I was so enamored by the survival of my first boxwoods that when it came time to screen the wind near my front door and outline the circular driveway (or, if you prefer, to slow and divert the feng shui flow of qi in the area), I chose to buy 12 inexpensive Buxus microphylla koreana 'Wintergreen' plants to create a hedge. I will admit openly that the effort has created a really functional low-maintenance hedge over the years, at times a bit winter-damaged as I've noted previously, but a very nice screen as pictured above.
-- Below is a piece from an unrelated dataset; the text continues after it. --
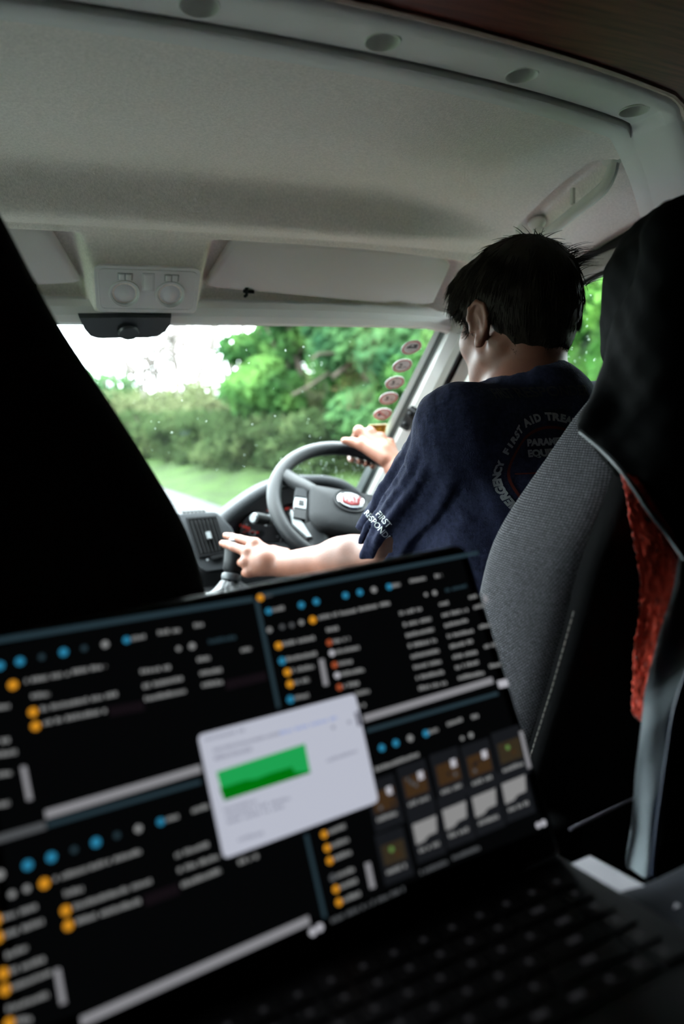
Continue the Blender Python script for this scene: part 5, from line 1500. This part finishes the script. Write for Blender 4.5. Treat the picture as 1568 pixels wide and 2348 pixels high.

Functional, yes , but undesirable. You see, the one thing that most boxwood advocates fail to disclose is that boxwoods, at certain times of the year, smell like....well, they smell like cat urine. Unneutered male cat piss to be exact. If you realize the source of that stench around your house comes from the boxwoods, then search terms such as "boxwood" and "cat piss" will turn up any number of entrys about the problem, ranging from how it will diminish the sale value of your home, to sources where the authors claim to like the odor, claiming "it reminds me of happy hours spent in wonderful European gardens, surrounded by brilliant flowers, the hum of bees and the redolence of boxwood." I'm sad to confirm that if you park your car in my circular driveway right now, the odor as you step outside the car will not remind you of happy hours in European gardens. Until I read that the stench should have been expected, I thought my cats were using the area as a toilet.
Adding insult to injury, however is not beyond the reach of the most diabolical garden authorities. One D. C. Winston, author of an EHow article I found titled "How to find a boxwood that doesn't smell like cat urine," is a prime example. The advice given in the article? Avoid the Buxus sempervirens cultivars because they are have the strongest "acrid" odor. Seek out the species Buxus microphylla. Mr. Winston specifically recommended 'Wintergreen'. Ain't that a hoot?
Take it from me, don't plant boxwoods by your front door. Ever.